TASK TO CARRY OUT
Quote, line for line, the entries from the first through the one containing "for z in (0.42, 0.68, 0.94): MB().box(0.19". Pictures are left out.

THE DATA

╭──

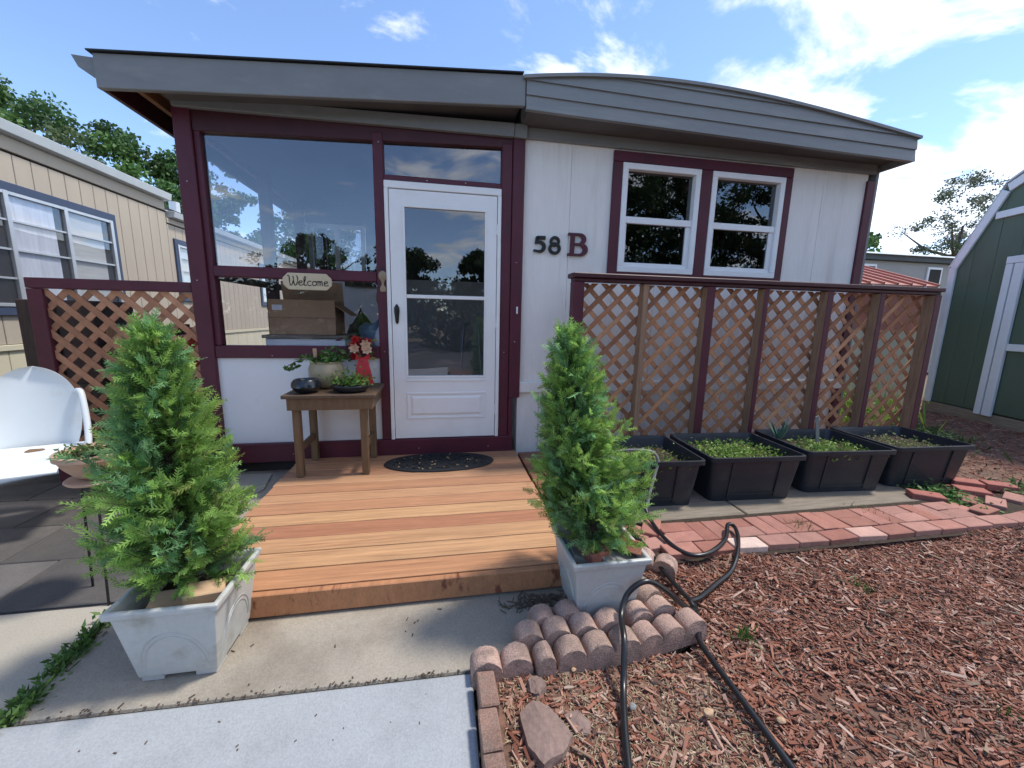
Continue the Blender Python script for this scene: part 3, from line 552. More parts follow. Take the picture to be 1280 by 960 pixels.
for dx in (0, 0.28): MB().tube(spline([(0.16 + dx, 4.3, 0.18), (0.22 + dx * 0.8, 4.5, 0.75), (0.26 + dx * 0.6, 4.6, 1.15), (0.32 + dx * 0.4, 4.62, 1.22)], 4), 0.016, 8).build('rail', M_ALU, ld, smooth=True)
for z in (0.42, 0.68, 0.94): MB().box(0.19 + (z - .18) * .1, 0.44, 4.33 + (z - .18) * .3, 4.41 + (z - .18) * .3, z, z + 0.02).build('step', M_ALU, ld)

# ================================================================== DECK
deck = thing('wooden_deck', 'low redwood plank deck in front of the white door', 'deck', (-0.25, 2.5, 0))
tones = [(0.42, 0.215, 0.12), (0.45, 0.235, 0.125), (0.40, 0.20, 0.11), (0.44, 0.24, 0.13), (0.39, 0.195, 0.105), (0.46, 0.25, 0.135), (0.43, 0.215, 0.115), (0.50, 0.285, 0.145), (0.37, 0.165, 0.09), (0.48, 0.265, 0.135), (0.49, 0.275, 0.14), (0.45, 0.22, 0.11)]
nb = 12; y1d = 3.325; wB = (y1d - 1.675) / nb
for i in range(nb):
    yb = y1d - i * wB; ya = yb - wB + 0.0055
    dz = rnd.uniform(-0.0015, 0.0015)
    b = MB().box(-1.15 + rnd.uniform(-.006, .006), 0.645 + rnd.uniform(-.004, .004), ya, yb, 0.082 + dz, 0.118 + dz).build('board', M_DECK, deck, bevel=0.004, seg=2); b.color = (*tones[i], 1)
    if i == 8: tag(b, 'reddish deck board')
b = MB().box(-1.15, 0.645, 1.640, 1.672, 0.012, 0.117).build('fascia_board', M_DECKF, deck, bevel=0.004); b.color = (0.44, 0.20, 0.095, 1)
b = MB().box(-1.149, -1.117, 1.68, 3.32, 0.004, 0.08).build('rim_joist', M_DECK, deck); b.color = (0.3, 0.14, 0.07, 1)
b = MB().box(0.61, 0.642, 1.68, 3.32, 0.004, 0.08).build('rim_joist', M_DECK, deck); b.color = (0.3, 0.14, 0.07, 1)
side = thing('side_step', 'short brown plank step beside the right edge of the deck', 'step', (0.83, 2.9, 0))
for i in range(3):
    b = MB().box(0.668 + i * 0.115, 0.778 + i * 0.115, 2.15, 3.30, 0.07, 0.106).build('board', M_DECK, side, bevel=0.004); b.color = (0.23, 0.10, 0.055, 1)
b = MB().box(0.67, 1.0, 2.16, 2.19, 0.0, 0.068).build('support', M_DECK, side); b.color = (0.2, 0.09, 0.05, 1)
# -- stains on the fascia are thin drips of dark oil
# door mat
dm = thing('door_mat', 'black oval rubber mat on the deck before the door', 'door mat', (-0.03, 3.09, 0.119))
MB().lathe([(0.43, 0), (0.44, 0.004), (0.435, 0.010), (0.415, 0.0105), (0.41, 0.008)], (-0.02, 3.10, 0.1195), 48, sy=0.47).build('mat_base', M_RUBBER, dm, smooth=True)
mb = MB(); q = random.Random(5)
for k in range(150):
    rr = math.sqrt(q.random()) * 0.37; th = q.uniform(0, 2 * PI); c = (-0.02 + rr * math.cos(th), 3.10 + rr * 0.47 * math.sin(th)); a0 = q.uniform(0, 2 * PI); l_ = q.uniform(0.02, 0.05)
    pts = [(c[0] + l_ * (t - .5) * math.cos(a0 + t), c[1] + l_ * (t - .5) * math.sin(a0 + t), 0.1295 + 0.002 * math.sin(t * PI)) for t in (0, .33, .66, 1)]
    mb.tube(pts, [0.002, 0.005, 0.005, 0.001], 5)
mb.build('scroll_relief', M_RUBBER, dm, smooth=True)['kind'] = 'stuff'
mb = MB()
for k in range(26):
    rr = math.sqrt(q.random()) * 0.39; th = q.uniform(0, 2 * PI); mb.obox((-0.02 + rr * math.cos(th), 3.10 + rr * 0.46 * math.sin(th), 0.134), (q.uniform(.008, .02), q.uniform(.006, .01), 0.002), (q.uniform(-.2, .2), q.uniform(-.2, .2), q.uniform(0, 3)))
o = mb.build('leaf_litter', M_PALEWOOD); tag(o, 'dry pale leaf scraps scattered on the black door mat', 'leaf litter', kind='stuff')
# dry needles by the deck front
mb = MB()
for k in range(150):
    x, y = q.gauss(0.43, 0.075), q.gauss(1.565, 0.028)
    if y > 1.63: continue
    mb.obox((x, y, 0.004 + q.random() * .008), (q.uniform(.02, .05), 0.003, 0.003), (q.uniform(-.2, .2), q.uniform(-.3, .3), q.uniform(0, 3)))
for k in range(16):
    x, y = q.uniform(-1.1, 0.5), q.uniform(1.30, 1.62); mb.obox((x, y, 0.003), (q.uniform(.005, .024), q.uniform(.002, .006), 0.003), (0, 0, q.uniform(0, 3)))
o = mb.build('dry_needles', M_BARK); tag(o, 'dry brown twigs and needles scattered on the concrete before the deck', 'debris', kind='stuff')

mb = MB()
for k in range(150):
    t_ = q.random(); x = -1.36 + 1.46 * t_; yj = 1.285 + (1.247 - 1.285) * t_ + abs(q.gauss(0, .012)) + .006
    s_ = q.uniform(.002, .006); mb.obox((x, yj, .0015), (s_ * q.uniform(1, 2.4), s_, .002), (0, 0, q.uniform(0, 3)))
for k in range(90):
    s_ = q.uniform(.0015, .004); mb.obox((q.uniform(-1.9, .09), q.uniform(.5, 1.24), .0075), (s_ * q.uniform(1, 3), s_, .002), (0, 0, q.uniform(0, 3)))
o = mb.build('grit', M_BARK); tag(o, 'dark grit and soil crumbs along the joint between the two concrete slabs', 'grit', kind='stuff')

# ================================================================== SIDE TABLE AND POTS
tb = thing('side_table', 'small weathered brown wooden table on the deck by the wall', 'table', (-0.79, 3.12, 0.118))
for i in range(4): MB().box(-1.09, -0.47, 2.86 + i * 0.135, 2.86 + i * 0.135 + 0.132, 0.712, 0.738).build('tabletop_board', M_TABLE, tb, bevel=0.004)
MB().box(-1.065, -0.495, 2.885, 2.907, 0.625, 0.711).build('apron', M_TABLELEG, tb, bevel=0.003)
MB().box(-1.065, -0.495, 3.355, 3.372, 0.625, 0.711).build('apron', M_TABLELEG, tb, bevel=0.003)
MB().box(-1.065, -1.043, 2.909, 3.353, 0.625, 0.711).build('apron', M_TABLELEG, tb, bevel=0.003)
MB().box(-0.517, -0.495, 2.909, 3.353, 0.625, 0.711).build('apron', M_TABLELEG, tb, bevel=0.003)
for x, dx in ((-1.02, -0.0), (-0.565, 0.0)):
    for y in (2.94, 3.285): MB().beam((x, y, 0.1185), (x, y, 0.711), 0.05, 0.05, up=(0, 1, 0)).build('leg', M_TABLELEG, tb, bevel=0.004)
for x in (-1.02, -0.565): MB().box(x - 0.012, x + 0.012, 2.967, 3.258, 0.30, 0.35).build('stretcher', M_TABLELEG, tb, bevel=0.003)
TZ = 0.739
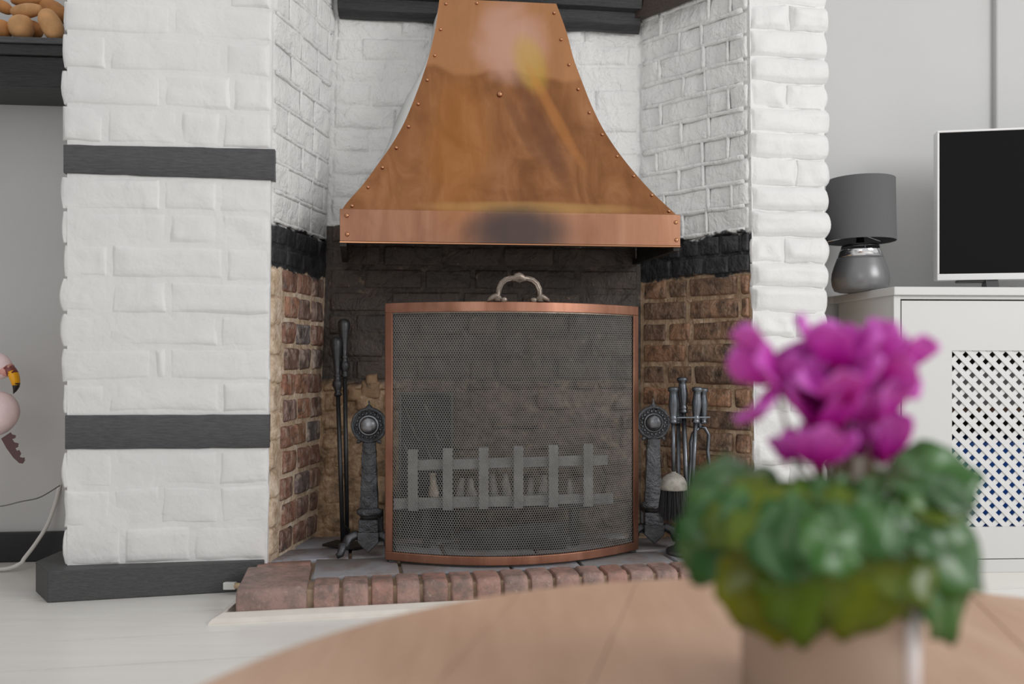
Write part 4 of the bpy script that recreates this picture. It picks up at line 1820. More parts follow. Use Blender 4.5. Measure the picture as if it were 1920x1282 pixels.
# tongs
ty = SY + 0.02
tg = empty('tongs', (XY(1318, ty), ty, HZ + 0.08))
tag(tg, 'steel fire tongs with looped top hanging right of the shovel', 'tongs', 'tools on the stand')
for pts in ([(1312, 800), (1300, 812), (1295, 830), (1296, 860), (1291, 900), (1287, 965)], [(1312, 800), (1322, 802), (1329, 815), (1327, 845), (1332, 885), (1340, 940)]):
    q = MB()
    q.tube([P(x, y, ty) for x, y in pts], 0.0048, 8)
    q.build('arm', M['steel_tool'], tg, smooth=True)
q = MB()
q.tube([P(1312, 803, ty), P(1312, 786, ty)], 0.006, 8)
q.build('pivot', M['steel_tool'], tg, smooth=True)
tt, tb = P(1318, 727, ty), P(1318, 787, ty)
turned(axis_T(tb, tt), (tt - tb).length - 0.094, M['steel_tool'], tg)

# ------------------------------------------------------------------ grate behind the screen
GY = 2.30
grate = empty('fire_grate', (XY(940, GY), GY, HZ))
tag(grate, 'iron fire grate with upright bars behind the mesh screen', 'fire grate')
gx = [775, 840, 907, 972, 1037, 1102]


def gyo(px):
    return GY + 0.09 * XY(px, GY)


for i, px in enumerate(gx):
    Y = gyo(px)
    q = MB()
    z1 = ZY(842 - i * 2.2, Y)
    z0 = ZY(956 - i * 1.5, Y)
    q.box((XY(px, Y), Y - 0.012, (z0 + z1) / 2), (0.026, 0.010, z1 - z0))
    q.box((XY(px, Y), Y - 0.006, z1 - 0.003), (0.026, 0.02, 0.006))
    q.build('upright', M['grate_iron'], grate, bevel=0.0015)
for (ya, yb) in ((863, 882), (935, 955)):
    q = MB()
    a, b = (738, 1150) if ya > 900 else (775, 1140)
    pa0, pb0 = P(a, ya, gyo(a)), P(b, ya - 10, gyo(b))
    pa1, pb1 = P(a, yb, gyo(a)), P(b, yb - 10, gyo(b))
    d = Vector((0, 0.012, 0))
    q.prism([pa1, pb1, pb1 + d, pa1 + d], [pa0, pb0, pb0 + d, pa0 + d])
    q.build('cross_bar', M['grate_iron'], grate, bevel=0.0015)
q = MB()
gz = ZY(950, GY)
q.box((XY(940, GY), GY + 0.075, gz), (0.5, 0.13, 0.012))
q.build('grid_base', M['iron_dark'], grate)
for px in (800, 1080):
    for dy in (0.012, 0.13):
        q = MB()
        Y = gyo(px) + dy
        q.box((XY(px, GY), Y, (HZ + gz) / 2), (0.02, 0.016, gz - HZ))
        q.build('leg', M['iron_dark'], grate)
gl = ['pale charred lump at the left end of the grate', 'grey charred lump second from left in the grate', 'grey charred lump third from left in the grate', 'grey charred lump fourth from left in the grate',
      'grey charred lump fifth from left in the grate', 'grey charred lump sixth from left in the grate', 'grey charred lump seventh from left in the grate', 'grey charred lump at the right end of the grate']
for i, px in enumerate((815, 862, 885, 928, 952, 993, 1015, 1070)):
    q = MB()
    Y = GY + 0.045 + R.uniform(-.01, .01)
    zb = gz + 0.006
    h = R.uniform(0.06, 0.078)
    tl = R.uniform(-.012, .012)
    x = XY(px, Y)
    n_ = 8
    q.tube([(x, Y, zb + .002), (x + tl * .3, Y, zb + h * .3), (x + tl * .6, Y, zb + h * .65), (x + tl, Y + .01, zb + h)], [0.011, 0.014 + R.uniform(-.002, .002), 0.010, 0.0075], n_)
    for k in range(len(q.v)):
        p = Vector(q.v[k])
        p.x += noise.noise(p * 90) * 0.004
        p.y += noise.noise(p * 90 + Vector((3, 3, 3))) * 0.004
        q.v[k] = tuple(p)
    tag(q.build('charred_lump', M['log_pale'] if i == 0 else M['coal_grey'], smooth=True), gl[i], 'fuel lump', 'fuel lumps in the grate')
# cast fireback plate standing at the left rear
Y = 2.42
fb = empty('fireback', (XY(790, Y), Y, HZ))
tag(fb, 'dark embossed iron fireback plate standing at left behind the grate', 'fireback')
q = MB()
x0, x1 = XY(748, Y), XY(850, Y)
z0, z1 = HZ, ZY(735, Y)
q.box(((x0 + x1) / 2, Y, (z0 + z1) / 2), (x1 - x0, 0.014, z1 - z0))
q.build('plate', M['iron_dark'], fb, bevel=0.003)
q = MB()
for a, b in (((x0 + .004, z0), (x0 + .004, z1 - .004)), ((x0, z1 - .004), (x1, z1 - .004)), ((x1 - .004, z0), (x1 - .004, z1 - .004))):
    q.tube([(a[0], Y - .008, a[1]), (b[0], Y - .008, b[1])], 0.004, 6)
q.build('rim', M['relief_iron'], fb)
for i in range(4):
    for j in range(2):
        q = MB()
        cx, cz = x0 + 0.03 + j * 0.06 + (i % 2) * 0.02, z1 - 0.05 - i * 0.055
        pts = [(cx - 0.018 + 0.03 * s, Y - .008, cz + 0.016 * math.cos(s * 4) - 0.018 * s) for s in [k / 7 for k in range(8)]]
        q.tube(pts, 0.0022, 6)
        q.build('scroll_relief', M['relief_iron'], fb, smooth=True)
# ash pan lip
q = MB()
Y = 2.245
pts = [P(862, 1001, Y), P(900, 1000, Y), P(940, 995, Y + .004), P(1000, 988, Y + .012), P(1062, 983, Y + .02)]
vs = []
for p in pts:
    p.z = max(p.z, HZ + 0.02)
    vs += [(p.x, p.y, HZ + .002), (p.x, p.y, p.z + .008), (p.x, p.y + .006, p.z + .008), (p.x, p.y + .006, HZ + .002)]
fc = [(0, 3, 2, 1), tuple(16 + k for k in (0, 1, 2, 3))]
for i in range(4):
    for k in range(4):
        k2 = (k + 1) % 4
        fc.append((i * 4 + k, i * 4 + k2, (i + 1) * 4 + k2, (i + 1) * 4 + k))
q.add(vs, fc)
ap = empty('ash_pan', (XY(950, Y), Y + .05, HZ))
tag(ap, 'low iron ash pan under the grate behind the mesh', 'ash pan')
q.build('front_lip', M['iron_black'], ap)
q = MB()
a_, b_ = pts[0], pts[-1]
q.poly([(a_.x, a_.y + .007), (b_.x, b_.y + .007), (b_.x, b_.y + .1), (a_.x, a_.y + .11)], HZ + .001, HZ + .012)
q.build('tray', M['iron_dark'], ap)

# ------------------------------------------------------------------ cabinet on the right
CZ = 0.761


def cabY(x):
    return 2.262 + 0.05 * (x - 1.0)


cx0 = XY(1676, cabY(1.0)) + 0.0
cabx1 = 1.78
cab = empty('cabinet', (1.35, 2.4, 0))
tag(cab, 'white painted alcove cabinet with a lattice door panel', 'cabinet')
q = MB()
# worktop overhanging the carcass
q.poly([(cx0 - .004, cabY(cx0) - .012), (cabx1, cabY(cabx1) - .012), (cabx1, 2.655), (cx0 - .06, 2.60), (XY(1562, 2.57), 2.57)], CZ - 0.022, CZ)
q.build('top', M['cabinet_white'], cab, bevel=0.002)
q = MB()
q.poly([(XY(1574, 2.56), 2.565), (cx0 + .002, cabY(cx0) + .004), (cx0 + .016, cabY(cx0) + .004), (XY(1574, 2.56) + .016, 2.575)], 0, CZ - .022)
q.build('side_panel', M['cabinet_white'], cab)


def front_box(xa, xb, za, zb, off, th, name, m='cabinet_white', par=None, bev=0.0015):
    q = MB()
    q.poly([(xa, cabY(xa) + off), (xb, cabY(xb) + off), (xb, cabY(xb) + off + th), (xa, cabY(xa) + off + th)], za, zb)
    return q.build(name, M[m], par or cab, bevel=bev)


dx0 = XY(1691, cabY(1.02))
dx1 = 1.62
front_box(cx0, dx0 - 0.003, 0.0, CZ - .022, 0.0, 0.02, 'stile')
front_box(dx1 + 0.003, cabx1, 0.0, CZ - .022, 0.0, 0.02, 'stile')
front_box(dx0 - .003, dx1 + .003, CZ - .032, CZ - .022, 0.002, 0.02, 'top_rail')
front_box(dx0 - .003, dx1 + .003, 0.0, 0.035, 0.002, 0.02, 'plinth_rail')
q = MB()
# door as a frame round the lattice opening
lx0 = XY(1785, cabY(1.17))
lx1 = 1.50
lz0, lz1 = ZY(988, 2.275), ZY(657, 2.275)
door = empty('door', (dx0, cabY(dx0), 0.035))
place(door, (dx0, cabY(dx0), 0.038), cab)
za, zb = 0.038, CZ - 0.036
front_box(dx0, lx0, za, zb, 0.0, 0.018, 'door_stile', par=door, bev=0)
front_box(lx1, dx1, za, zb, 0.0, 0.018, 'door_stile', par=door, bev=0)
front_box(lx0, lx1, lz1, zb, 0.0, 0.018, 'door_rail', par=door, bev=0)
front_box(lx0, lx1, za, lz0, 0.0, 0.018, 'door_rail', par=door, bev=0)
# diagonal lattice slats
pitch = 0.0367
half = 0.0066
dirs = ((1, 1), (1, -1))
lattice_c = Vector(((lx0 + lx1) / 2, 0, (lz0 + lz1) / 2))
wL, hL = lx1 - lx0, lz1 - lz0


def clip_strip(c, sgn):
    """strip |x + sgn*z - c| < half*sqrt2 clipped to the opening"""
    h2 = half * math.sqrt(2)
    poly = [(0, 0), (wL, 0), (wL, hL), (0, hL)]
    for s, lim in ((1, c + h2), (-1, -(c - h2))):
        out = []
        for i in range(len(poly)):
            a, b = poly[i], poly[(i + 1) % len(poly)]
            fa_ = lim - s * (a[0] + sgn * a[1])
            fb_ = lim - s * (b[0] + sgn * b[1])
            if fa_ >= 0:
                out.append(a)
            if (fa_ >= 0) != (fb_ >= 0):
                t = fa_ / (fa_ - fb_)
                out.append((a[0] + (b[0] - a[0]) * t, a[1] + (b[1] - a[1]) * t))
        poly = out
        if len(poly) < 3:
            return None
    return poly


for sgn, off in ((1, 0.004), (-1, 0.0072)):
    cmin, cmax = (0, wL + hL) if sgn == 1 else (-hL, wL)
    c = cmin - (cmin % pitch) + 0.004
    while c < cmax + pitch:
        poly = clip_strip(c, sgn)
        c += pitch
        if not poly:
            continue
        ar = abs(sum(poly[i][0] * poly[(i + 1) % len(poly)][1] - poly[(i + 1) % len(poly)][0] * poly[i][1] for i in range(len(poly)))) / 2
        if ar < 2e-5:
            continue
        fr, bk = [], []
        for x, z in poly:
            X_ = lx0 + x
            fr.append((X_, cabY(X_) + off, lz0 + z))
            bk.append((X_, cabY(X_) + off + 0.003, lz0 + z))
        q = MB()
        q.prism(bk, fr)
        q.build('lattice_slat', M['lattice_white'], door)
# inside
q = MB()
q.box((1.45, 2.60, 0.36), (0.85, 0.01, 0.70))
q.build('back_panel', M['inside_dark'], cab)
q = MB()
q.box((1.42, 2.47, 0.430), (0.70, 0.25, 0.016))
q.build('shelf', M['box_brown'], cab)
q = MB()
q.box((1.42, 2.47, 0.012), (0.70, 0.25, 0.012))
q.build('floor_panel', M['inside_dark'], cab)
q = MB()
q.poly([(1.165, 2.315), (1.52, 2.33), (1.53, 2.52), (1.165, 2.52)], 0.018, 0.345)
o = q.build('storage_box', M['blue_plastic'], bevel=0.008)
tag(o, 'blue storage box seen through the lattice of the cabinet door', 'box')
q = MB()
q.poly([(1.165, 2.33), (1.50, 2.345), (1.50, 2.54), (1.165, 2.54)], 0.4385, 0.54)
o = q.build('grey_box', M['box_grey'], bevel=0.004)
tag(o, 'grey box on the shelf behind the cabinet lattice', 'box')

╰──

RIGHT ANSWER
Continue the Blender Python script for this scene: part 3, from line 552. More parts follow. Take the picture to be 1280 by 960 pixels.
for dx in (0, 0.28): MB().tube(spline([(0.16 + dx, 4.3, 0.18), (0.22 + dx * 0.8, 4.5, 0.75), (0.26 + dx * 0.6, 4.6, 1.15), (0.32 + dx * 0.4, 4.62, 1.22)], 4), 0.016, 8).build('rail', M_ALU, ld, smooth=True)
for z in (0.42, 0.68, 0.94): MB().box(0.19 + (z - .18) * .1, 0.44, 4.33 + (z - .18) * .3, 4.41 + (z - .18) * .3, z, z + 0.02).build('step', M_ALU, ld)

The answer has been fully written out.